CESP PODE SER MULTADA EM 2% DA RECEITA
Já
a Agência Nacional de Energia Elétrica (Aneel) — que na sexta-feira fez
uma primeira notificação à Cesp, pedindo explicações sobre o
descumprimento da recomendação de aumentar a vazão do Jaguari, conforme
antecipou O GLOBO — notificará hoje a companhia paulista para que atenda
à recomendação do ONS. Se em 15 dias a Cesp não fizer isso, pode
receber multa de até 2% do faturamento.
Em nota, a Aneel
informou que que está está apurando os fatos relacionados ao não
cumprimento das determinações do ONS pela Cesp, destacando que cabe à
ANA definir e fiscalizar as condições de operação dos reservatórios.
Segundo
fontes do setor, a direção do ONS teme ainda que a decisão da Cesp abra
um grave precedente: outras geradoras poderão não querer cumprir também
as determinações do órgão quanto ao aumento ou redução da geração de
energia.
Desde março, quando São Paulo propôs a
interligação do rio Jaguari com o sistema Cantareira, que abastece a
região metropolitana, governo federal e ANA resolveram mediar um grupo
de discussões técnicas sobre o Paraíba do Sul entre os governos de São
Paulo, Minas Gerais e Rio de Janeiro, Nesse debate, São Paulo indicara a
possibilidade de construir dois novos reservatórios no Paraíba do Sul,
para regularizar a oferta de água ao Rio, que aceitara fazer adequações
no Guandu.
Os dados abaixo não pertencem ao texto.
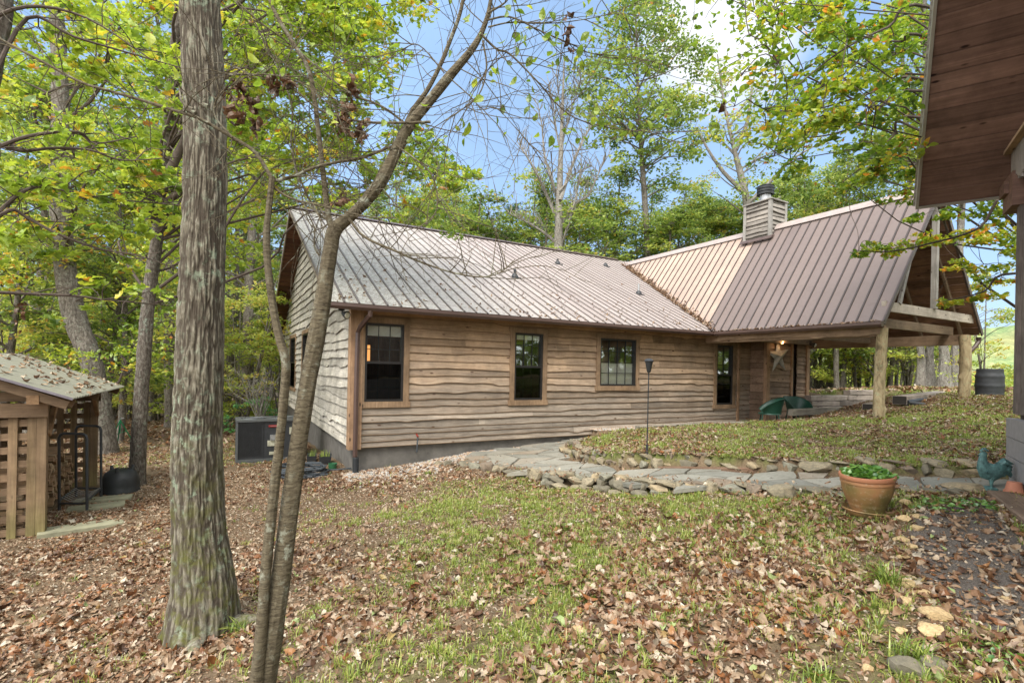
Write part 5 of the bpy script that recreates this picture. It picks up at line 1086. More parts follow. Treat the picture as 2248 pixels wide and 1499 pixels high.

A próxima reunião técnica ocorre hoje, em Brasília, mas o
governo agora considera que São Paulo rompeu as negociações.
—
Há uma mesa de diálogo constituída, mas o governador de São Paulo não
procurou ninguém antes de reduzir a vazão — disse uma fonte do governo
federal que participa dessas discussões.
Para a
engenheira ambiental e ex-presidente do Instituto Estadual do Ambiente
(Inea) do Estado do Rio Marilene Ramos, a atitude da Cesp é política. A
companhia, segundo ela, teria como objetivo de pressionar as autoridades
como ANA e Aneel a tratarem dos problemas de São Paulo.
—
Uma decisão como essa, em que os municípios não tiveram tempo de se
preparar, pode impactar fortemente municípios como Barra Mansa e Volta
Redonda — disse Marilene, coordenadora adjunta do Centro de Regulação e
Infraestrutura da FGV.
Ela lembrou ainda que a Light pode
ter de reduzir sua geração, o que diminuiria o volume de água do
Guandu, que atende a mais de 85% da Região Metropolitana do Rio:
—
A Cesp não poderia tomar essa decisão unilateralmente. Mas entendo que a
ANA não está dando respostas em tempo hábil para resolver a situação de
São Paulo. Talvez por isso o governo paulista tenha tomado essa
decisão.
O governo federal prevê a possibilidade de uma frente fria chegar à região do Vale do Paraíba ainda esta semana.